- _EXERCISE INPUT_:
________________________

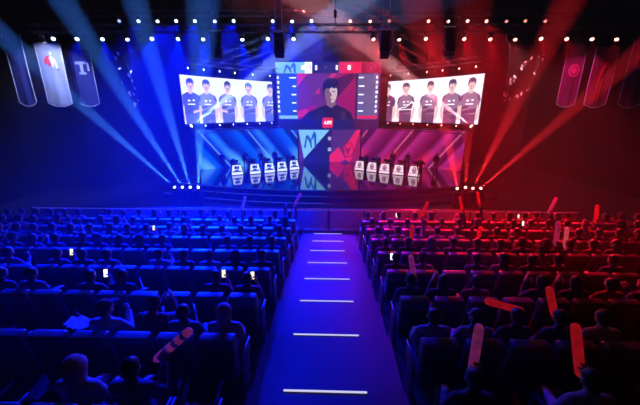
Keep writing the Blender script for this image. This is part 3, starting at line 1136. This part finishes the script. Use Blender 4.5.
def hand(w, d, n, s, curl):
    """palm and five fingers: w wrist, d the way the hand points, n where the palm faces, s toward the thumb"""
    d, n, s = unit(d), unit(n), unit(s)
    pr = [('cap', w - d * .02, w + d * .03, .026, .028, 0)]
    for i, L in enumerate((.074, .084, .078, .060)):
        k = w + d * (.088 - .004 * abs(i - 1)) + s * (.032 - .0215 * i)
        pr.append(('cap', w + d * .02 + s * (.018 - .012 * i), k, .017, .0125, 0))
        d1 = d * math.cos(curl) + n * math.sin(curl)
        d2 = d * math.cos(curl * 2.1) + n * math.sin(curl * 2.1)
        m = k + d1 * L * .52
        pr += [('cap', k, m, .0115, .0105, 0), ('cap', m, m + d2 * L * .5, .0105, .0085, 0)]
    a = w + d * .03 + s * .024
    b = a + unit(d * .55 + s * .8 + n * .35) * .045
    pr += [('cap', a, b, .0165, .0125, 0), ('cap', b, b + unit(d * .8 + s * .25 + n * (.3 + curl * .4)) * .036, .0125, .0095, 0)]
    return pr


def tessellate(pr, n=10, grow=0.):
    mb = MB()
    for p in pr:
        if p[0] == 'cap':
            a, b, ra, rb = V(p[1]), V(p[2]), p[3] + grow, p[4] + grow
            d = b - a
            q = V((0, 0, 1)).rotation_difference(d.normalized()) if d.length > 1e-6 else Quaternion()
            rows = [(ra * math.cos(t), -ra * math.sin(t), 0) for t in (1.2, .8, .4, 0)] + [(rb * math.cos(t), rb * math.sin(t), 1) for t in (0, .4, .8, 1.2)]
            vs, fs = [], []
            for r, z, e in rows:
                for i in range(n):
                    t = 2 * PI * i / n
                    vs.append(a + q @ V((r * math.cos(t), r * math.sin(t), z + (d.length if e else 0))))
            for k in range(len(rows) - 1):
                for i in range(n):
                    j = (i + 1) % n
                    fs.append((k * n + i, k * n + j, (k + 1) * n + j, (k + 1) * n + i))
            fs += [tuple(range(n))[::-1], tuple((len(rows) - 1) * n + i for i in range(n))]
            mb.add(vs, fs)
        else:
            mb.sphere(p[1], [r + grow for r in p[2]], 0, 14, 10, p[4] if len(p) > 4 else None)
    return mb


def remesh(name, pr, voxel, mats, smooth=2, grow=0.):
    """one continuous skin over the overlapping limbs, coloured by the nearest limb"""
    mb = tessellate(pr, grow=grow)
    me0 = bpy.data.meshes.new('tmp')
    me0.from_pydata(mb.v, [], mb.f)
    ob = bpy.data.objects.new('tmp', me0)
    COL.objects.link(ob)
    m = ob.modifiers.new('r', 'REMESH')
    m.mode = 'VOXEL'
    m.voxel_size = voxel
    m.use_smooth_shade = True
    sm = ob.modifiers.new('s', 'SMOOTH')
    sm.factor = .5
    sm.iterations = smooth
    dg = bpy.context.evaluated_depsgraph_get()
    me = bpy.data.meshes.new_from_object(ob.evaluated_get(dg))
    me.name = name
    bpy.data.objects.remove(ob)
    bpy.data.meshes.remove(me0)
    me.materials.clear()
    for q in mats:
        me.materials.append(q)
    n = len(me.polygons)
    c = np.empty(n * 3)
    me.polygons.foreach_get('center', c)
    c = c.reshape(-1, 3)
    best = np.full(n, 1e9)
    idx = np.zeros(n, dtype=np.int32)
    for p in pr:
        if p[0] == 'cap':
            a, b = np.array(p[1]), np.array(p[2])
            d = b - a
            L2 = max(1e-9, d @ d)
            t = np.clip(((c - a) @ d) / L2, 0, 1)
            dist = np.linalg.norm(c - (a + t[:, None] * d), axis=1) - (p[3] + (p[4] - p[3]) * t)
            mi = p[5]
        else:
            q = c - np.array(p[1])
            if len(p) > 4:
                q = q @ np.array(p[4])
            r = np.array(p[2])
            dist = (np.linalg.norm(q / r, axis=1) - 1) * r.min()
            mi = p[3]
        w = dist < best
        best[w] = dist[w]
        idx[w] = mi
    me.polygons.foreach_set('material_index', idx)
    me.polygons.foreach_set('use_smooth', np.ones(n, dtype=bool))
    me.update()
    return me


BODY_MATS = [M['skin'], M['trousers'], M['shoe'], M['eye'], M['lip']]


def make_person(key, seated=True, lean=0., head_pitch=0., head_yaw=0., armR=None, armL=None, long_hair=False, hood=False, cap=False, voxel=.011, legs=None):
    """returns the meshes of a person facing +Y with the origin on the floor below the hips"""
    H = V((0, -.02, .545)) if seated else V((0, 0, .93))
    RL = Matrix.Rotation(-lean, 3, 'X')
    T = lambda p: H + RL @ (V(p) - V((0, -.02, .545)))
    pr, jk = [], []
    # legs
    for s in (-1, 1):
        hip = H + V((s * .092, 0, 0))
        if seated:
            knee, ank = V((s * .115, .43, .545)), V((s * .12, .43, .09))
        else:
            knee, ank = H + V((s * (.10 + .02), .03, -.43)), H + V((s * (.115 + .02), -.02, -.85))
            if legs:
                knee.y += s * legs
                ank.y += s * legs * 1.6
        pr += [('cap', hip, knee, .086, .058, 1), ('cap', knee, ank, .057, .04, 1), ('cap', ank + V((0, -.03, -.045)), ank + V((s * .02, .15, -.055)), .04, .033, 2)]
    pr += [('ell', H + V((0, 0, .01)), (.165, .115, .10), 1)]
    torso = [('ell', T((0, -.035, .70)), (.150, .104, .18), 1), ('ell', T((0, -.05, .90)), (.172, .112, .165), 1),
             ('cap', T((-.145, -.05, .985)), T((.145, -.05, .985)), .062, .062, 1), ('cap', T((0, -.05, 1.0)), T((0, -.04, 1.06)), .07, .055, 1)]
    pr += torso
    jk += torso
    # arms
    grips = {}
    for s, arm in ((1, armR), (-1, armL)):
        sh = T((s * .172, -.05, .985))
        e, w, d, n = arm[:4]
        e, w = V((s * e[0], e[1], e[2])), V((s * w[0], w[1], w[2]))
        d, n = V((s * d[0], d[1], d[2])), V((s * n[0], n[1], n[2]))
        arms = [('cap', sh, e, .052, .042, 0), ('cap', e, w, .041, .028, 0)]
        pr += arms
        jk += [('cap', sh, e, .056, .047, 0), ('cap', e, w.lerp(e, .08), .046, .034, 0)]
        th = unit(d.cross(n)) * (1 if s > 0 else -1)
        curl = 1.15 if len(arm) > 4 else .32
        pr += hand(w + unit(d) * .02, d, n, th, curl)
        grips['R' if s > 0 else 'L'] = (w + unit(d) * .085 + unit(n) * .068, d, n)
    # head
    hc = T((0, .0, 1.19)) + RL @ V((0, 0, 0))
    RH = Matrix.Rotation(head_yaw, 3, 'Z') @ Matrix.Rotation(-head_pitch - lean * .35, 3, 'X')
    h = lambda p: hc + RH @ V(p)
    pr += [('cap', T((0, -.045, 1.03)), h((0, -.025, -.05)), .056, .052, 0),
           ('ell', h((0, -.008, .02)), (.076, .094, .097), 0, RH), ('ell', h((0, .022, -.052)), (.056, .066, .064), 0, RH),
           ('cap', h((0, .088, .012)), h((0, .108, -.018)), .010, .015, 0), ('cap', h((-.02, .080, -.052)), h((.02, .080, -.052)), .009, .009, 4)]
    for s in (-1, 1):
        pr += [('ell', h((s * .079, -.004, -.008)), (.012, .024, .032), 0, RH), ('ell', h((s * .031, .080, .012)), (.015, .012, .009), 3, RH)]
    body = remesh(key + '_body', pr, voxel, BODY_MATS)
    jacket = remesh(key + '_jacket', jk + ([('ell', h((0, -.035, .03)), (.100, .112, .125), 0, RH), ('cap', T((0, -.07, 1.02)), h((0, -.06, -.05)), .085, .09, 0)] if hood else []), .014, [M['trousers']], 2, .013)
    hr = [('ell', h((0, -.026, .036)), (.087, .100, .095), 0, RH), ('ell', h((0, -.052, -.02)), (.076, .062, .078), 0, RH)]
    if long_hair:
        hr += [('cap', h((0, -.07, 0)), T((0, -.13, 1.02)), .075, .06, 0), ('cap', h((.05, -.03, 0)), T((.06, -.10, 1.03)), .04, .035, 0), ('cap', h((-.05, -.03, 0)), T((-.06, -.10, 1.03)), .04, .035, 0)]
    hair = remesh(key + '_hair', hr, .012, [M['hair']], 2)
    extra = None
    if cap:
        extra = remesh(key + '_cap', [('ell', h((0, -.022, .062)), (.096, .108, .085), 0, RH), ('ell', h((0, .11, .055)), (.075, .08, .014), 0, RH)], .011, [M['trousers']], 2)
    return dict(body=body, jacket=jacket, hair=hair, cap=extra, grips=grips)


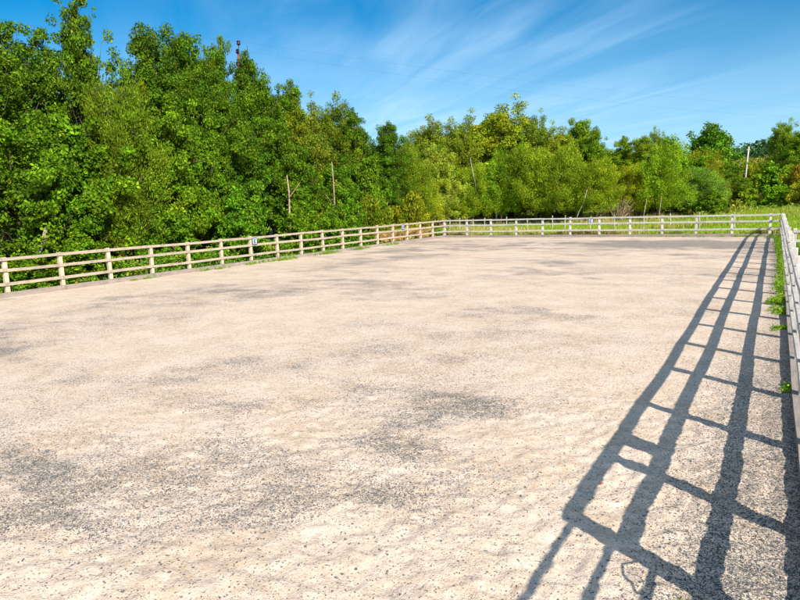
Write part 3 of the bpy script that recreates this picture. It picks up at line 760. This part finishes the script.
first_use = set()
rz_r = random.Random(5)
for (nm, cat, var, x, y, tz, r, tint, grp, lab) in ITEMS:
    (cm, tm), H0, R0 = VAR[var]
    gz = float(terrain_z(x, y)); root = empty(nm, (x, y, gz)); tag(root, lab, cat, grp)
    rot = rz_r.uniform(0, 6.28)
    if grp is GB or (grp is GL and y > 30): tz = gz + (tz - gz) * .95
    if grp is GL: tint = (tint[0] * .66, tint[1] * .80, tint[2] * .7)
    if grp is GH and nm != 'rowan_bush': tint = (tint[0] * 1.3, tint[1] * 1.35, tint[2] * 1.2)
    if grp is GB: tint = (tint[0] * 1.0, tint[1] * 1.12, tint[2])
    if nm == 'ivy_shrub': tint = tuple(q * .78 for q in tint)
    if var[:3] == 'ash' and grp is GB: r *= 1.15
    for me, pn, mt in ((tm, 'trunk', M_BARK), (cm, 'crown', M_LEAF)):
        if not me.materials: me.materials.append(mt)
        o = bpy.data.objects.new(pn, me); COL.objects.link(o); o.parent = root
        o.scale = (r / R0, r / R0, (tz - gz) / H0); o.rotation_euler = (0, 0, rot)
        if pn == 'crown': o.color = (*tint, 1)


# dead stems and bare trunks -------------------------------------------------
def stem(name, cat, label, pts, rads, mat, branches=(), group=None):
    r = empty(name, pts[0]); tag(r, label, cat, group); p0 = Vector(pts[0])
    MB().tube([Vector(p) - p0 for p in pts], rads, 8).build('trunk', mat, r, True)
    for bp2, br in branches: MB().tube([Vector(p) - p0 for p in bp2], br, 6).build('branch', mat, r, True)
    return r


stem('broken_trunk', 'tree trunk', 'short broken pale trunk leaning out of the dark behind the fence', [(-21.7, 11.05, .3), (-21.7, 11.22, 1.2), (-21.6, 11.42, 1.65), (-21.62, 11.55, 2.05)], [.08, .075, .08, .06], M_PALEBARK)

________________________

- _PROBLEM TO WORK ON_: Quote word for word every line from the one that has "Write part 3" through the one that has "if pn == 'crown': o.color".

- _EXERCISE OUTPUT_:
Write part 3 of the bpy script that recreates this picture. It picks up at line 760. This part finishes the script.
first_use = set()
rz_r = random.Random(5)
for (nm, cat, var, x, y, tz, r, tint, grp, lab) in ITEMS:
    (cm, tm), H0, R0 = VAR[var]
    gz = float(terrain_z(x, y)); root = empty(nm, (x, y, gz)); tag(root, lab, cat, grp)
    rot = rz_r.uniform(0, 6.28)
    if grp is GB or (grp is GL and y > 30): tz = gz + (tz - gz) * .95
    if grp is GL: tint = (tint[0] * .66, tint[1] * .80, tint[2] * .7)
    if grp is GH and nm != 'rowan_bush': tint = (tint[0] * 1.3, tint[1] * 1.35, tint[2] * 1.2)
    if grp is GB: tint = (tint[0] * 1.0, tint[1] * 1.12, tint[2])
    if nm == 'ivy_shrub': tint = tuple(q * .78 for q in tint)
    if var[:3] == 'ash' and grp is GB: r *= 1.15
    for me, pn, mt in ((tm, 'trunk', M_BARK), (cm, 'crown', M_LEAF)):
        if not me.materials: me.materials.append(mt)
        o = bpy.data.objects.new(pn, me); COL.objects.link(o); o.parent = root
        o.scale = (r / R0, r / R0, (tz - gz) / H0); o.rotation_euler = (0, 0, rot)
        if pn == 'crown': o.color = (*tint, 1)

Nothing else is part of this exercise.